Colrain — Schools

Extracted from "History of the Connecticut Valley in Massachusetts, Volume II," by Louis H. Everts, 1879.


      The first recorded evidence of any action by the "Colrain" proprietors looking to the encouragement of public education is dated March, 1753, when it was agreed to have a school; but against this decision a protest was entered by Hugh Morrison, James Breckenridge, Archibald Pennell, and John McCreles, who objected to having the schoolmaster or school mistress paid except by the scholars who attended the school. It was, however, decided to appropriate £8 for schooling, to be paid by assessment upon each of the sixty lots.
      The first schoolmaster is said to have been James Stewart, who taught school at his house. The dwelling is still occupied as a residence by W. B. McGee, Esq., and occupies its original site on the Greenfield road, a mile south of the old burying-ground. In the summer of 1761, school having in the mean while been taught in dwellings, the town built a school-house 18 feet long by 16 feet wide, composed of round logs and covered with long shingles. Two shillings per day were allowed to each man for working upon the school-house, and it was because of the expense incurred in erecting the building that the town decided not to build that year the public pound, which had been decided upon. £8 12s. were raised for schooling, and it was resolved that "all Parsons who Send Schoolers to the School Shall Provide wood, according to the preportion of there Schoolers, and Cut it fit for the fire."
      The school term usually extended from July to January, for which the ordinary appropriation was £10. This school-house stood at the foot of Meeting-house Hill.
      In 1768 it was resolved to build three school-houses, and that each school-squadron should build and maintain its own school-house and choose its own teacher.
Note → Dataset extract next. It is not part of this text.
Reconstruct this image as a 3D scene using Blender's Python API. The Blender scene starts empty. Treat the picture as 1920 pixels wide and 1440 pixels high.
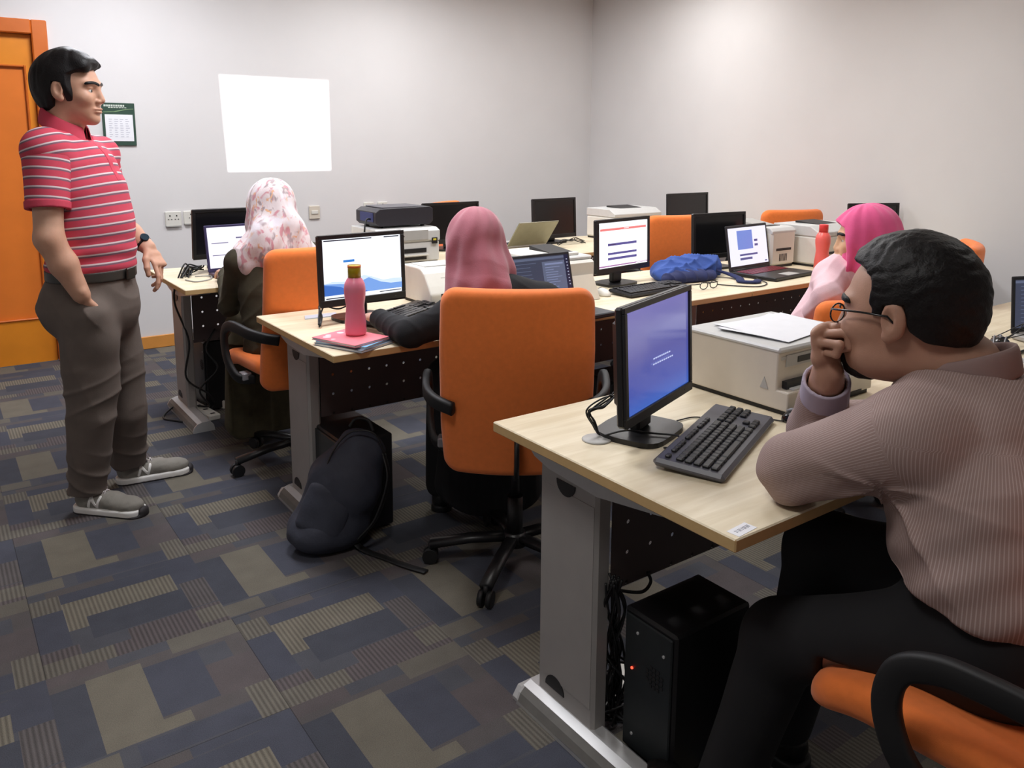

      In 1771 a new school-house was built at the centre, between John Clark's and Nathaniel Carswell's; in the same year another one was built; "on the North River;" and in 1774 another was built, near the meeting-house.
      In 1797 the town had so advanced in population that it was divided into 11 school-classes or districts, and for the support of education £140 were raised. In 1800 a school-house was built on the river, near Jas. McCullough's, and another near Jesse Lyon's.
      Coleraine expended, in 1877, $2694.14 for the support of 15 schools, at which the average total daily attendance was 272.